Enter a footnote

M

Marc

How can I enter a footnote?

I've been reading the help files for half an hour and looking in the menu
items of word 2003 and I cannot find it.

I did find irritating explination on what a footnote is, and what the
difference is with an endnote, how they are numbered.

I just want a instruction like

MenuItemA->SubItemB->OptionC->Enter your text.

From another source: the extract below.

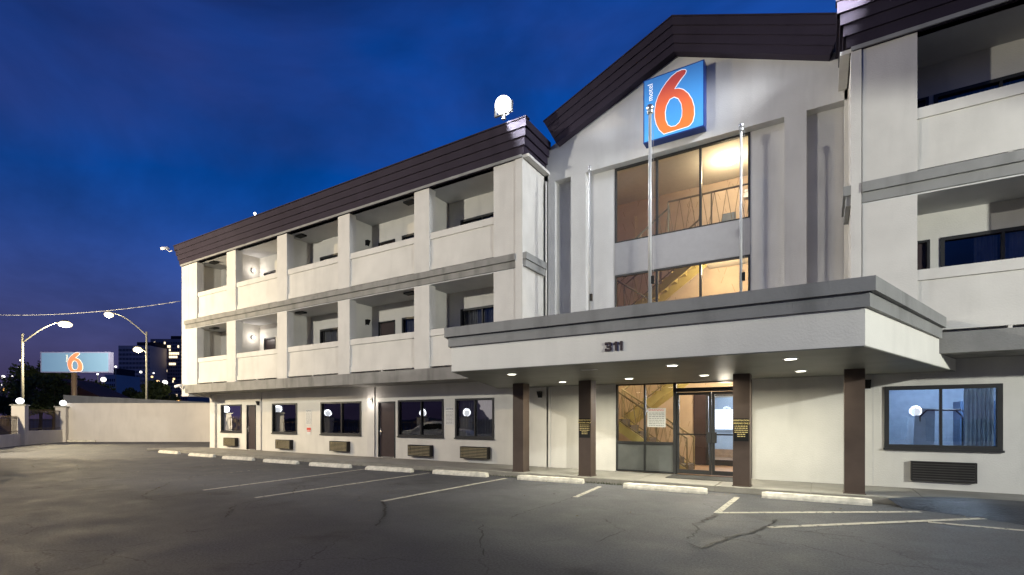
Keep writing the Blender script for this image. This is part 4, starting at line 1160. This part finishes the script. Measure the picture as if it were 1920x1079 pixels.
for i, (x, y) in enumerate(line):
    j = min(i, len(line) - 2); d = Vector((line[j + 1][0] - line[j][0], line[j + 1][1] - line[j][1])); rz = math.atan2(d.y, d.x)
    ph = pier_h(i)
    p = part('pier', pier_me[ph][0], None, fence, loc=Vector((x, y, 0)) - fence.location); p.rotation_euler = (0, 0, rz)
    c = part('pier_cap', pier_me[ph][1], None, p, loc=(0, 0, 0))
    lbl = {0: 'lit globe lamp on the corner pier where the pale wall meets the fence', 1: 'lit white globe lamp on the fence pier nearest the left edge of the photo'}.get(i, 'lit globe lamp on a fence pier behind the camera, pier %s from the left end' % ['', '', 'three', 'four', 'five', 'six', 'seven', 'eight', 'nine', 'ten', 'eleven', 'twelve', 'thirteen', 'fourteen', 'fifteen', 'sixteen', 'seventeen'][i])
    gl = thing('globe_lamp', lbl, 'globe lamp', (x, y, ph + .081), 'globe lamps on the fence piers')
    part('globe', globe_me, None, gl, loc=(0, 0, 0)); part('neck', neck_me, None, gl, loc=(0, 0, 0))
    point('globe_light', (0, 0, .27), (.92, .95, 1), 22 if i > 1 else 60, .25, gl)
    if i < len(line) - 1:
        a, b = Vector(line[i]), Vector(line[i + 1]); dn = (b - a).normalized(); a2, b2 = a + dn * .31, b - dn * .31
        hb = min(ph, pier_h(i + 1)); lw_ = .85 * hb / 2.38
        part('low_wall', wallseg(MB(), a2, b2, .25, 0, lw_), M['wallpaint'], fence)
        bars = MB(); L = (b2 - a2).length; n = int(L / .13)
        for k in range(1, n):
            q = a2 + dn * (L * k / n); bars.box(q.x - .012, q.x + .012, q.y - .012, q.y + .012, lw_, hb - .18)
        for z in (lw_ + .13, hb - .3):
            bars.tube((a2.x, a2.y, z), (b2.x, b2.y, z), .02, seg=4)
        part('iron_bars', bars, barmat, fence, kind='stuff')

# ------------------------------------------------------------------ street lamps
def street_lamp(x, y, h, arms, label, light=0, col=(1, .82, .48)):
    t = thing('street_lamp', label, 'street lamp', (x, y, 0))
    part('pole', MB().tube((0, 0, 0), (0, 0, h), .13, .08, 10), M['galv'], t, smooth=True)
    for dx, dy, dz0, dz1, r in arms:
        m_ = MB(); N_ = 8; prev = None
        for k in range(N_ + 1):
            s_ = k / N_; p = (dx * s_, dy * s_, dz0 + (dz1 - dz0) * math.sin(s_ * math.pi / 2))
            if prev: m_.tube(prev, p, .05, seg=6)
            prev = p
        a = part('arm', m_, M['galv'], t)
        d = Vector((dx, dy, 0)).normalized() if abs(dx) + abs(dy) > .01 else Vector((1, 0, 0))
        part('lamp_head', MB().lathe((dx, dy, dz1), [(.08, .16), (.26, .08), (.30, .0)], 14), M['galv'], a, smooth=True)
        part('lamp_glass', MB().lathe((dx, dy, dz1), [(.28, -.005), (r * 1.15, -.16), (r, -.36), (.05, -.48)], 14), M['street_lit'], a, smooth=True)
        if light: point('street_light', (dx, dy, dz1 - .5), col, light, .25, t)
    return t
street_lamp(-57.14, 14.0, 8.75, [(3.05, 1.9, 8.0, 9.75, .42)], 'tall street lamp with a long arm left of the pylon sign', 12000)
street_lamp(-57.44, 23.22, 10.3, [(-3.2, -2.0, 9.9, 12.2, .34), (-.75, -.45, 8.2, 8.7, .36)], 'tall grey street lamp with two lit heads right of the pylon sign', 700)
# unseen floodlight poles added to account for how the front is lit
def aimed(x, y, z, target, col, watts, ang, label):
    t = thing('added_floodlight', label, 'floodlight', (x, y, 0))
    part('pole', MB().tube((0, 0, 0), (0, 0, z), .14, .1, 10), M['galv'], t, smooth=True)
    v = (Vector(target) - Vector((x, y, z))).normalized()
    part('lamp_head', MB().tube(Vector((0, 0, z)) - v * .1, Vector((0, 0, z)) + v * .25, .12, .26, 14), M['galv'], t)
    part('lamp_glass', MB().tube(Vector((0, 0, z)) + v * .255, Vector((0, 0, z)) + v * .265, .24, .24, 14), M['street_lit'], t)
    spot('flood_lamp', Vector((0, 0, z)) + v * .35, target, col, watts, ang, .22, .2, t)
aimed(-31.0, -.5, 12.0, (-20, 15, 7.5), (1, .77, .45), 9000, 110, 'added unseen yellow floodlight pole beyond the fence, out of frame at the left')
aimed(-32.5, 3.0, 5.2, (-33, 18, 3.0), (1, .86, .60), 9500, 128, 'added unseen yellow floodlight pole by the fence bend, out of frame at the left')
aimed(-17.0, -6.0, 9.0, (-14.5, 14, 11.8), (1, .96, .84), 8800, 100, 'added unseen white floodlight pole behind the camera at the left')
aimed(15.0, 2.4, 6.0, (1.2, 10.4, 2.3), (.98, 1, .92), 10500, 46, 'added unseen white floodlight pole out of frame at the right')

# overhead cable
pts = []
m_ = MB(); prev = None
A, B = Vector((-46, 6, 8.2)), Vector((-27.1, 12.4, 7.45))
for k in range(31):
    s_ = k / 30; p = A.lerp(B, s_); p.z -= 1.0 * 4 * s_ * (1 - s_) * .6
    if prev: m_.tube(prev, p, .016, seg=5)
    prev = p.copy()
o = part('overhead_cable', m_, M['cable'], smooth=True)
tag(o, 'thin pale overhead cable sagging in from the left to the motel corner', 'cable')

# ------------------------------------------------------------------ city behind
def at(a_px, d, z=0):     # direction given in photo columns, distance along the view
    a = (a_px - 960) / 936.0
    s, c = math.sin(R(31.79)), math.cos(R(31.79))
    return Vector((d * (-s + a * c), d * (c + a * s), z))
def tower(ax, bx, d, h, depth, wallc, nx, nz, lit, label, hz=.62):
    A, B = at(ax, d), at(bx, d); w = (B - A).length; rz = math.atan2(B.y - A.y, B.x - A.x)
    t = thing('office_tower', label, 'office tower', A, rz=rz)
    part('wall', MB().box(0, w, 0, depth, 0, h), simple('tower_wall', wallc, .8, var=.1, scale=.1), t)
    part('roof_house', MB().box(w * .35, w * .95, depth * .2, depth * .8, h, h + 4), simple('tower_top', (.02, .02, .03), .8), t)
    g_ = MB(); sx, sz = w / nx, (h - 4) / nz
    for i in range(nx):
        for j in range(nz):
            g_.box(i * sx + sx * .25, i * sx + sx * .75, -.12, .05, 2 + j * sz + sz * .25, 2 + j * sz + sz * .8)
    part('window_grid', g_, simple('tower_glass', (.03, .035, .05), .2), t, kind='stuff')
    random.seed(nx); lm = emis('office_lit', (1, .80, .5), 2.2); lit_me = MB().box(sx * .15, sx * .9, -.3, -.13, sz * .2, sz * .82).mesh('lit_window', lm)
    for (i, j) in lit:
        part('lit_window', lit_me, None, t, loc=(i * sx, 0, 2 + j * sz))
tower(222, 281, 400, 60, 40, (.42, .38, .38), 22, 16, [], 'grey gridded office tower left of the lit tower in the distance')
lit = [(2, 21), (8, 21), (3, 20), (4, 20), (5, 20), (7, 20), (8, 20), (10, 20), (11, 20), (16, 20), (3, 19), (4, 19), (11, 19), (0, 18), (1, 18), (11, 18), (12, 18), (13, 18), (14, 18), (15, 18), (16, 18), (1, 17), (2, 17), (11, 17), (12, 17), (13, 17), (14, 17), (15, 17), (4, 16), (5, 15), (6, 15), (7, 15), (11, 15), (12, 15), (13, 15), (14, 15), (9, 13), (6, 12), (3, 11), (13, 10), (8, 8), (10, 8), (15, 6), (5, 4)]
tower(282, 352, 420, 68.5, 45, (.22, .20, .22), 22, 22, lit, 'office tower with scattered lit windows directly left of the motel')
tower(196, 216, 300, 28, 20, (.35, .36, .4), 6, 8, [], 'low pale building beside the pylon sign in the distance')

house = thing('sheet_roof', 'brown sloping roof of a low shed behind the pylon pole', 'roof', at(110, 62, 0), rz=R(31.8))
part('roof_plane', MB().prism_y([(0, 6.6), (5.5, 4.2), (5.5, 2.5), (1.8, 2.5)], 0, 5), simple('brown_roof', (.10, .05, .04), .8), house)

def tree(x, y, h, rad, n, label, seed=1, trunk=.22):
    random.seed(seed)
    t = thing('tree', label, 'tree', (x, y, 0), 'trees beyond the lot')
    tm = MB(); tm.tube((0, 0, 0), (.1, .1, h * .4), trunk, trunk * .6, 8); tips = []
    for k in range(6):
        a = 2 * math.pi * k / 6 + random.uniform(-.4, .4)
        p1 = Vector((math.cos(a) * rad * .45, math.sin(a) * rad * .45, h * random.uniform(.55, .7))); tm.tube((.1, .1, h * random.uniform(.2, .4)), p1, trunk * .4, trunk * .15, 6)
        p2 = p1 + Vector((math.cos(a) * rad * .3, math.sin(a) * rad * .3, h * .18)); tm.tube(p1, p2, trunk * .15, .02, 5); tips += [p1, p2]
    part('trunk', tm, M['bark'], t)
    cl = []
    for k in range(26):
        a = random.uniform(0, 2 * math.pi); rr = rad * math.sqrt(random.random()) * .8; zz = h * random.uniform(.42, .95)
        rr *= 1.0 if zz < h * .7 else .7
        cl.append(Vector((math.cos(a) * rr, math.sin(a) * rr, zz)))
    m_ = MB()
    for k in range(n):
        c = random.choice(cl); v = Vector((random.gauss(0, 1), random.gauss(0, 1), random.gauss(0, .7))); v = v.normalized() * rad * .32 * random.random() ** .4
        p = c + v; s = random.uniform(.12, .28)
        u = Vector((random.gauss(0, 1), random.gauss(0, 1), random.gauss(0, 1))).normalized(); w = u.orthogonal().normalized()
        m_.quad([p - u * s, p + w * s * .5, p + u * s, p - w * s * .5])
    part('crown', m_, M['leaf'], t, kind='stuff')
for a_, d, h, r_, lb, sd_ in ((75, 66, 9.0, 4.2, 'dark bushy tree right of the left globe lamp', 1), (128, 74, 7.5, 3.6, 'dark tree directly behind the pylon sign pole', 2), (178, 72, 6.4, 3.4, 'low tree right of the pylon sign pole', 3),
                              (100, 60, 6.5, 3.0, 'broad dark tree in front of the sloping shed roof', 4), (246, 70, 5.6, 2.6, 'rounded dark bush left of the double street lamp', 5), (290, 64, 6.2, 2.4, 'tree right of the double street lamp, lit by a sign', 6), (318, 90, 5.6, 2.6, 'small dark tree beside the motel corner', 8), (15, 110, 7, 4.5, 'far dark tree at the left edge of the photo', 9), (215, 85, 5.5, 3.0, 'bare twiggy tree left of the grey tower foot', 10)):
    p = at(a_, d); tree(p.x, p.y, h, r_, 5200, lb, sd_)

# distant lights of the town: each a pole with a lit head
def far_lamp(px_, d, z, r, mat, label):
    p = at(px_, d); t = thing('town_lamp', label, 'street lamp', p, 'far town lamps')
    part('pole', MB().tube((0, 0, 0), (0, 0, z), .10, seg=6), M['galv'], t); part('lamp_globe', MB().sphere((0, 0, z), r * .75, 10, 8), mat, t, smooth=True)
wm = emis('town_white', (1, .95, .9), 2.6); am = emis('town_amber', (1, .5, .12), 3); om = emis('town_orange', (1, .62, .25), 2.5)
def zt(y, d): return 1.62 + (785 - y) / 936 * d
for px_, y, d, r, mat, lb in ((39, 676, 160, .42, wm, 'far white lamp on a tall pole left of the dark trees'), (37, 690, 150, .55, wm, 'far bright white lamp below the tall one'), (6, 707, 150, .6, wm, 'far white lamp at the left edge'), (23, 706, 170, .3, wm, 'small far white lamp right of the edge'),
        (5, 722, 150, .4, wm, 'low far white lamp at the left edge'), (10, 731, 140, .7, am, 'far amber lamp at the left edge'), (30, 735, 150, .35, wm, 'low far white lamp left of the globe lamp'), (20, 737, 150, .25, wm, 'tiny far lamp near the globe lamp'), (54, 717, 150, .25, wm, 'tiny far lamp among the dark trees'),
        (183, 702, 120, .3, wm, 'small far lamp below the right end of the pylon sign'), (194, 712, 120, .75, wm, 'far bright oval lamp below the pylon sign'), (217, 688, 150, .4, wm, 'far white lamp just right of the pylon sign'), (264, 698, 160, .5, wm, 'far white lamp in front of the grey tower'),
        (288, 700, 170, .35, wm, 'small far lamp in front of the lit tower'), (285, 707, 150, .4, om, 'far yellowish lamp right of the double street lamp'), (309, 718, 150, 1.0, wm, 'far cluster lamp at the foot of the lit tower'), (296, 716, 150, .6, om, 'far orange lamp at the foot of the lit tower'), (326, 711, 150, .4, om, 'far lamp near the motel corner'), (335, 752, 100, .5, am, 'low amber lamp at the corner of the motel')):
    far_lamp(px_, d, zt(y, d), r, mat, lb)

for a_, d_, z_, W_l in ((262, 345, 14, 26000), (306, 360, 14, 20000)):  # masts added to brighten the tower fronts
    p = at(a_, d_); t = thing('town_lamp', 'tall added light mast brightening the %s office tower' % ('grey' if a_ < 280 else 'lit'), 'street lamp', p)
    part('pole', MB().tube((0, 0, 0), (0, 0, z_), .15, seg=6), M['galv'], t); part('lamp_globe', MB().sphere((0, 0, z_), .5, 10, 8), wm, t, smooth=True)
    point('tower_fill_light', (0, 0, z_), (1, .8, .6), W_l, .5, t)
# a sedan parked by the fence on the street side (seen in the window reflections)
def sedan(loc, rz, label):
    t = thing('parked_car', label, 'car', loc, rz=rz)
    prof = [(-2.2, .35), (-2.25, .62), (-2.1, .85), (-1.5, .95), (-.9, 1.32), (-.2, 1.43), (.5, 1.38), (1.2, .98), (2.0, .85), (2.25, .65), (2.25, .35)]
    m_ = MB(); secs = []
    for yy, k, sh in ((-.85, .93, .0), (-.7, 1, .02), (0, 1.0, .03), (.7, 1, .02), (.85, .93, .0)):
        secs.append([(x * (1 if abs(yy) < .8 else .985), yy * (1 if z < 1 else .82), z * k if z > .9 else z) for x, z in prof])
    i0 = 0; n = len(prof)
    for s_ in secs: m_.v += s_
    for a in range(4):
        for k in range(n):
            m_.f.append((a * n + k, a * n + (k + 1) % n, (a + 1) * n + (k + 1) % n, (a + 1) * n + k)); m_.m.append(0)
    m_.f.append(tuple(range(n))); m_.m.append(0); m_.f.append(tuple(4 * n + k for k in reversed(range(n)))); m_.m.append(0)
    part('body', m_, simple('car_paint', (.65, .66, .68), .25), t, smooth=False)
    for sgn in (-1, 1):
        gl_ = MB()
        p = [(-.85, .97), (-.62, 1.22), (-.1, 1.32), (.45, 1.28), (.95, .98)]
        gl_.prism_y(p, sgn * .80, sgn * .83)
        part('side_window', gl_, M['black'], t)
    for x in (-1.35, 1.4):
        for y in (-.82, .82):
            w = part('wheel', MB().tube((x, y - .1, .32), (x, y + .1, .32), .32, seg=18), M['black'], t); part('rim', MB().tube((x, y - .11, .32), (x, y + .11, .32), .2, seg=12), M['metal'], w)
    for y in (-.6, .6): part('headlight', MB().box(2.2, 2.26, y - .18, y + .18, .62, .74), M['whiteplastic'], t)
sedan((-20.5, 3.4, 0), R(-17), 'silver sedan parked against the fence out of frame, seen only in window reflections')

Sorry I am a bit frustrated at the moment.
 
S

Suzanne S. Barnhill

Insert | Reference | Footnote. After you've set the footnote defaults you
want in a given document, you can use Ctrl+Alt+F to open the pane for a new
footnote.

I don't know how you can have been "reading the help files for half an hour"
without finding the topic "Insert a footnote or an endnote," which is the
fifth listing (I'll grant you, it should be the first) if you type "insert
footnote" in the "Type a question for help" box.
 
M

Marsh

Did you really do the search. Look up Footnote and you will find an entry
entitled "Insert a Footnote or Endnote". While this is opened, I have
question to answer a question that has caused an argument with a collegue,
does my period terminating the previous sentence go inside or outside the
closing quote mark?
 
B

Bear

Marsh:

It depends on whether or not you're following a given style guide, and if
so, which style guide you're following.

In general, in US English publications, periods and commas go inside the
ending quotation mark. In UK English publications, all punctuation goes
outside the ending quotation mark.

There are many exceptions to these general rules, but in the case you
presented, for a US publication, I'd put the period inside the last quotation
mark.

Bear
 
M

Marsh

Thanks Bear. Then if I were to quote you,
"It depends on whether or not you're following a given style guide, and if
so, which style guide you're following."
The sentence above with the quotes is actually terminated with quote mark
rather than period. I do not question you correctness, just 30 years ago, in
the Los Angeles, California schools, the taught it the other way.
I guess I owe my collegue a beer.
 
B

Bear

Sorry. You can always argue that you were using the British convention
because it's more consistent and makes more sense. I mean if there's a beer
at stake...

Bear
 
M

Marc

Marsh said:
Did you really do the search. Look up Footnote and you will find an entry
entitled "Insert a Footnote or Endnote".

Yes. It's the 13th article and it's just outside the window. I did not
scroll, did not see the bar, and tried to find it in the other 12 articles
listed Ah, sometimes I am just a bit blind I fear. And I also did not think
of a footnote as a part of 'references', in the insert menu.

Sorry for the silly question but I REALLY just could not find it.